Tomado de El Espectador
Por: Cristina de la Torre.
Y no sólo la paz. También la democracia, el Estado de derecho y la posibilidad de avanzar en el posconflicto hacia una sociedad más justa y moderna. Se juega el modelo de país. Se decide entre seguir la guerra y regresar al régimen autoritario de Álvaro Uribe, ahora con ribetes de dictadura civil, o bien, se silencian los fusiles y se les abre una oportunidad a reformas largamente represadas, por cuya ausencia ocupa Colombia el segundo lugar del continente en desigualdad.
Ya se anticipan señales de lo que vendría si la suerte le sonríe al uribismo. José Obdulio Gaviria anuncia “juicio político criminal” contra el presidente Santos. Por Hora 20 de Caracol se sabe que ejércitos antirrestitución de tierras aceitan sus fierros contra los campesinos beneficiarios. La senadora Gómez, de aquel movimiento, anuncia que con el regreso del uribismo vendrá, “más temprano que tarde”, el fin de la prensa irresponsable. Y María Fernanda Cabal le pone a todo ello el colofón espiritual: “Agradecemos a Dios todopoderoso, al pueblo colombiano y al expresidente Uribe por no dejar caer la patria en manos del comunismo ateo. Amén”.

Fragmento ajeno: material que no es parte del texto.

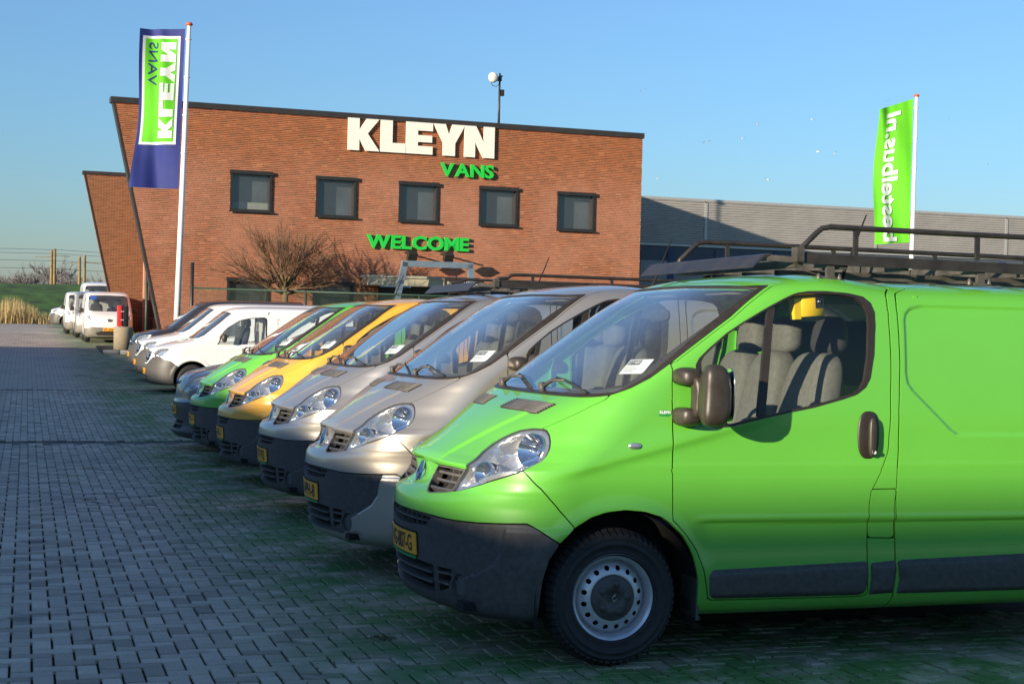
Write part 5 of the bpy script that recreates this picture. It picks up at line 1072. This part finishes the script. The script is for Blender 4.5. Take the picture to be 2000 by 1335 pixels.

La radical polarización que proyectó esta campaña entre Santos y Uribe no es frivolidad. Desnuda una fractura de las élites que podría extenderse a la sociedad toda y poner en jaque a la democracia. Esta ruptura evoca la puja, a medias resuelta, entre el reformismo liberal de los años 30 y un conservadurismo a ultranza que bebió en la fuente del fascismo. Evoca también su desenlace en guerra civil, cuando al reformismo de López Pumarejo respondió la derecha con la Violencia. No sorprendería que la lid de medio siglo entre Estado e insurgencia derivara hoy en enfrentamiento entre hermanos.
Reprimida la llamada Revolución en Marcha, ahora parecen reanimarse puntales de aquella bifurcación ideológica de la política tradicional, en particular el de la tierra. Y van cristalizando, aún en los acuerdos de La Habana, de inconfundible cuño liberal. Intolerables para un hombre como Uribe, discípulo de Laureano Gómez, el conspicuo promotor de la Violencia, la espada en una mano, en la otra la cruz, para darle a la contienda impronta de guerra santa. Pero, además de encarnar la ideología de marras, funge Uribe como mentor esclarecido de la nueva Colombia que ha emergido al calor del narcotráfico. Protagonista de la crisis, potente motor de la guerra, la dinámica del narcotráfico es profundamente conservadora. Porque trafica con la muerte, se amanceba con los poderes más retardatarios, copta sus valores autoritarios y lidera una contrarreforma agraria a sangre y fuego.
Santos es el republicanismo liberal edificado sobre el clientelismo. Se aplica a la paz, reivindica a las víctimas, inicia la devolución de sus tierras. Pero su modelo económico desindustrializa y frustra el desarrollo. Su reforma tributaria es grosero tributo a los ricos. Santos es aleación de reformismo y neoliberalismo. Uribe encarna al viejo caudillo latinoamericano en clave populista. Inscribe su discurso en disyuntivas inapelables entre Dios-patria-guerra y comunismo terrorista. Encarna la alianza de terratenientes y poderes económicos del notablato regional. Y la nueva sociedad surgida del narcoparamilitarismo, con el que cogobernó.
Ya Colombia tuvo suficiente con la Violencia liberal-conservadora y con la guerra del último medio siglo. Es hora de acometer las reformas que vienen represadas, para que haya paz. Para que la disyuntiva jamás vuelva a plantearse entre democracia y dictadura. Y el primer paso será votar por Santos, el personero de la paz.